今回の会議には菅義偉首相、バイデン米大統領、モリソン豪首相、モディ印首相が出席した。菅首相にとっては任期中最後の外交の場となる見通し。
首脳会談を前に、ホワイトハウスで撮影に応じる(左から)菅首相、モディ印首相、バイデン米大統領、モリソン豪首相(首相官邸ホームページより引用)
「一帯一路」念頭に、“債務の罠”にらみ公正で透明な貸し付け求める
共同声明は、4カ国が半導体など重要技術と物資に関し「強靭で多様性があり、安全なサプライチェーンへの前向きなコミットメントを確認する」と明言。コロナ禍による製造休止や世界的な需要増で半導体が不足、日本の自動車産業などが影響を受けている現状を念頭に、供給網の強化に取り組む方針を強調した。供給上の脆弱な箇所の特定などを進める見込み。
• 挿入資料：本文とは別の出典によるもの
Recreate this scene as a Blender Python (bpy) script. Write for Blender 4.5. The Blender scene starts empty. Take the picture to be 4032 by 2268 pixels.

また、インド太平洋地域でのインフラ整備支援で連携する方向性を提示。併せて、「債務の持続可能性と説明責任を含め、国際的なルールおよび基準に沿って開かれた、公正で透明な貸し付けの慣行を主要な債権国が支持する重要性を強調するとともに、全ての債権者に対して、これらのルールと基準を順守することを求める」と記した。
中国が広域で経済圏を構築する「一帯一路」構想の中で、途上国にインフラ整備の巨額融資をして影響力を及ぼす“債務の罠”が先進国などの間で問題視されていることを受け、中国側にくぎを刺したとみられる。
共同声明はこのほか、コロナワクチンが途上国にも行き渡るよう支援を継続していくことや、サイバーセキュリティと宇宙の分野で新たに協力していくことなどを報告。宇宙分野は衛星を活用した気候変動の状況監視や災害対応などを列挙するとともに、宇宙空間利用のルール作成について協議することを打ち出した。
地球温暖化対応では「海運および港湾運営の脱炭素化を目指す取り組みやクリーンな水素技術の普及を含め、各国にとって適切な部門ごとの脱炭素化の取組を追求している」とアピール。クリーンエネルギーのサプライチェーン確立などで協力することに言及した。